Sachertorte is Austria's most famous cake—a dense chocolate sponge with apricot jam and dark chocolate glaze, always served with unsweetened whipped cream. It was created in 1832 by Franz Sacher, a 16-year-old apprentice pastry chef, when the head chef at Prince Metternich's palace fell ill before an important dinner. Franz's son Eduard later refined the recipe and opened the Hotel Sacher in Vienna in 1876, where the original Sacher-Torte has been made to a secret recipe ever since. A 20-year legal dispute between the Hotel Sacher and the Demel bakery—both claiming the right to the "Original" designation—was resolved in 1963 in the Hotel Sacher's favor.

The Viennese Kaffeehaus (coffee house) is listed in the Austrian National Inventory of Intangible Cultural Heritage—UNESCO describes it as a place "where time and space are consumed, but only the coffee is found on the bill." The tradition dates to the 1683 Ottoman siege, after which coffee houses proliferated. The popular legend credits Georg Franz Kolschitzky; the historical record credits Johannes Diodato (Armenian, 1685) as the first actual coffeehouse operator—both are commemorated in Vienna. The coffee house became the social and intellectual center of Viennese life—Sigmund Freud, Gustav Klimt, and much of fin-de-siècle Vienna's cultural elite were regulars. The signature drink is the Wiener Melange—espresso with steamed milk, always served with a glass of cold water. Guests may sit as long as they wish for the price of a single coffee.

Wiener Schnitzel is legally protected in Austria—by Austrian law, a dish can only be called Wiener Schnitzel if it is made from veal. Any pork version must be labeled Schnitzel Wiener Art (Schnitzel in the Viennese style). The true Wiener Schnitzel must "swim in fat" during frying—the fat must be deep enough that the schnitzel floats in it, which creates the characteristic golden, slightly ruffled crust rather than a flat fried exterior. It is traditionally served with a lemon wedge and Austrian potato salad or a green salad; serving it with a sauce is considered inappropriate in Austrian culinary culture.
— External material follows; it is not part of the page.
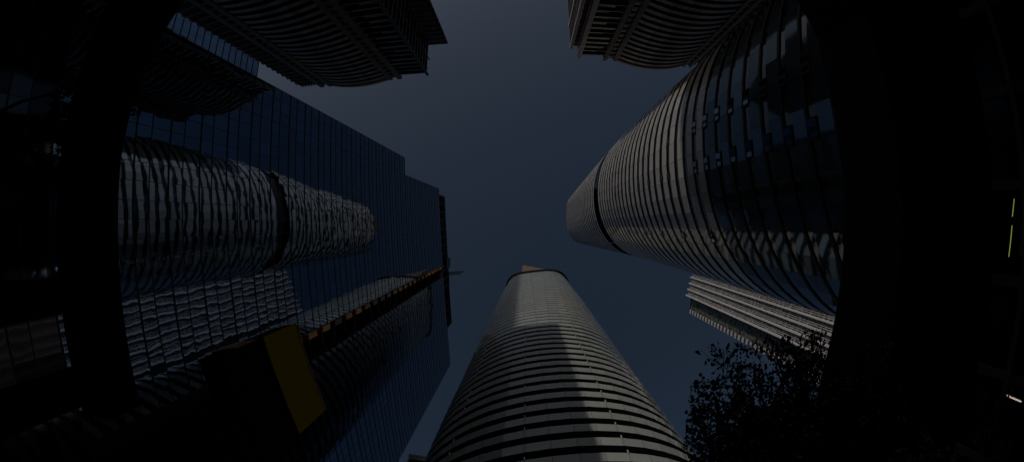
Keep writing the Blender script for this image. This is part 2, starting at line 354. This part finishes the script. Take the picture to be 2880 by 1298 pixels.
def res_tower(label, H, corner_x, yf, sgn, zones, yrear, wing_x, width, teeth, side_white):
    t, fh, nf, X = residential(label, H, corner_x, sgn, 'twin residential towers at the top of the view')
    # zones: balc (0..b0), pier (b0..b1), bay (b1..b2), pier (b2..b3), grid (b3..width)
    b0, b1, b2, b3 = zones
    core = MB(); bx(core, X, .6, width, yf-26, yf-1.7, 0, H-.5); core.build('wall', M['dark'], t)
    wing = MB(); back = 9. if teeth else 0.      # the left tower's wing tapers away to its rear
    def wedge(mb, o, y1, z0, z1):
        P = [(X(width-4), yrear-22), (X(width-4), y1), (X(-wing_x+o), y1), (X(-wing_x+o+back), yrear-22)]
        mb.prism(P, z0, z1)
    wedge(wing, .5, yrear, 0, H-.3); wing.build('rear_wing', M['dark'], t)
    for k in range(nf):
        z = H-(k+1)*fh
        m = MB(); wedge(m, -.35, yrear+.25, z+2.2, z+2.85); o = m.build('wing_band', M['slab'], t)
        m = MB(); a = Vector((X(-wing_x-.38), yrear+.2)); b_ = Vector((X(-wing_x-.38+back), yrear-22)); dv = (b_-a).normalized(); nv = Vector((-dv.y, dv.x)); nv = nv if nv.x*sgn < 0 else -nv
        m.beam(a, b_, nv, 0, .01, .22, z+2.1, z+2.95); m.build('slab_edge', M['parapet'], o)
    # corner balcony zone with side balconies
    s1 = MB()
    bx(s1, X, 0.05, b0, yf-1.85, yf-1.72, 0, H-1)
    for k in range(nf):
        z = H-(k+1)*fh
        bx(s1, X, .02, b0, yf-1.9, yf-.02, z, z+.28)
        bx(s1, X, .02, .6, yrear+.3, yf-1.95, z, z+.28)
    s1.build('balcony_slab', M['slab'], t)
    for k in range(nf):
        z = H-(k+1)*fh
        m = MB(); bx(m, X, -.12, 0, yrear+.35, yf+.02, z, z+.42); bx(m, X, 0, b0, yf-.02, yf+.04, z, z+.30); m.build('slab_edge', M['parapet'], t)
        m = MB(); hh = random.choice((.55, .9, 1.1, 1.1)); bx(m, X, .3, b0*random.uniform(.5, 1), yf-.12, yf-.06, z+.29, z+.35+hh); m.build('balcony_glass', M['teal'], t)
    po = MB()
    for y in ((yrear+yf)/2, ): bx(po, X, -.2, .1, y-.12, y+.12, 0, H)
    bx(po, X, -.15, .5, yf-.45, yf+.05, 0, H)
    if side_white:
        for (xa, xb, ya, yb) in ((-wing_x-.75, -wing_x+.2, yrear+.26, yrear+.9), (-wing_x-.8, -wing_x-.61, yrear-7, yrear-6), (-.6, -.21, yf-.5, yf+.3), (-.5, -.21, yrear+.95, yrear+1.3)):
            q_ = MB(); bx(q_, X, xa, xb, ya, yb, 0, H+.8); q_.build('pale_fin', M['concrete_light'], t)
    po.build('corner_post', M['slab'] if not side_white else M['concrete_light'], t)
    # piers with small paired windows
    for (x0, x1) in ((b0, b1), (b2, b3)):
        p = MB(); w = (x1-x0)
        bx(p, X, x0, x0+w*.30, yf-1.8, yf+.35, 0, H+.6); bx(p, X, x1-w*.30, x1, yf-1.8, yf+.35, 0, H+.6)
        for k in range(nf):
            z = H-(k+1)*fh
            bx(p, X, x0+w*.30, x1-w*.30, yf-1.8, yf+.12, z, z+1.0)
        pi = p.build('pier', M['concrete'], t)
        for k in range(nf):
            z = H-(k+1)*fh
            g2 = MB(); bx(g2, X, x0+w*.31, x1-w*.31, yf-.5, yf-.2, z+1.03, z+fh-.03)
            g2.build('pier_window', M['dark_glass'], pi)
    # bowed bay: one curved balcony band per floor
    nb = 18
    def arc(off):
        out = []
        for i in range(nb+1):
            f = i/nb; out.append((X(b1+(b2-b1)*f), yf+off+(1.3 if teeth else 2.0)*(1-(2*f-1)**2)))
        return out
    back = yf-1.6
    w_ = MB(); A = arc(-1.5)
    for p0, p1 in zip(A, A[1:]): w_.quad((*p0, 0), (*p1, 0), (*p1, H-.2), (*p0, H-.2))
    w_.build('bay_glazing', M['dark_glass'], t)
    O, I = arc(0), arc(-1.5)
    E = arc(.06); E2 = arc(-.05); E3 = arc(.12)
    for k in range(nf):
        z = H-(k+1)*fh
        m = MB()
        for q in range(nb):
            g1 = .0
            m.hexa([(*I[q], z), (*I[q+1], z), (*O[q+1], z), (*O[q], z), (*I[q], z+.3), (*I[q+1], z+.3), (*O[q+1], z+.3), (*O[q], z+.3)])
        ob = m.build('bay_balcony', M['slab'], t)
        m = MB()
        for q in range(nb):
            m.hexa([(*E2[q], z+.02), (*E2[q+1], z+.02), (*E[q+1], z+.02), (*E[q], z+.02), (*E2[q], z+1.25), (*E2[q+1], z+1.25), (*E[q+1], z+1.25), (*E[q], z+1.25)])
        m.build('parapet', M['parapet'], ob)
        m = MB()
        for q in range(nb):
            m.hexa([(*O[q], z+1.27), (*O[q+1], z+1.27), (*E3[q+1], z+1.27), (*E3[q], z+1.27), (*O[q], z+1.34), (*O[q+1], z+1.34), (*E3[q+1], z+1.34), (*E3[q], z+1.34)])
        m.build('handrail', M['slab_edge'], ob)
    # things kept on the balconies
    for k in range(nf):
        z = H-(k+1)*fh; q = random.randrange(1, nb-1)
        if random.random() < .8:
            m = MB(); c = I[q]; wq = random.uniform(.3, 1.6); m.box(c[0]-wq, c[0]+wq, c[1]+.5, c[1]+.9, z+.32, z+random.uniform(1.5, 2.5)); m.build('balcony_screen', M['white_panel'], t)
    # outer grid zone
    m = MB(); e = MB(); gz = MB()
    for k in range(nf):
        z = H-(k+1)*fh
        bx(m, X, b3, width, yf-1.8, yf-.2, z, z+.45)
        for i in range(int((width-b3)/1.1)):
            bx(gz, X, b3+i*1.1+.08, b3+i*1.1+1.0, yf-.9, yf-.8, z+.6, z+fh-.05)
    for i in range(int((width-b3)/1.1)+1): bx(m, X, b3+i*1.1-.06, b3+i*1.1+.06, yf-.95, yf-.35, 0, H)
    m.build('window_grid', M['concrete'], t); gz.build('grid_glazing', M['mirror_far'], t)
    if teeth:
        for k in range(nf):
            z = H-(k+1)*fh
            m = MB(); bx(m, X, width+.02, width+1.7, yf-9, yf-1.0, z, z+1.25); o = m.build('side_balcony', M['dark'], t)
            m = MB(); bx(m, X, width+1.3, width+1.72, yf-1.0, yf-.92, z+1.0, z+1.3); m.build('bracket_cap', M['slab_edge'], o)
    r_ = MB(); bx(r_, X, b1-.6, b2+.6, yf-1.5, yf+.2, H, H+.9)
    A = arc(.25)
    r_.prism([A[0]]+A[1:]+[(A[-1][0], yf-1), (A[0][0], yf-1)], H-.1, H+.9)
    r_.build('parapet', M['concrete_light'], t)
    return t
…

Apfelstrudel is Austria's most beloved pastry — a paper-thin sheet of hand-stretched dough filled with spiced apples, cinnamon, rum-soaked raisins, and buttered breadcrumbs, baked golden and served warm with vanilla sauce or whipped cream. The dough must be stretched until thin enough to read a newspaper through. The oldest known handwritten recipe dates to 1696 and is held in the Vienna City Library. Apfelstrudel is part of the Viennese coffee house culture recognised by UNESCO as Intangible Cultural Heritage.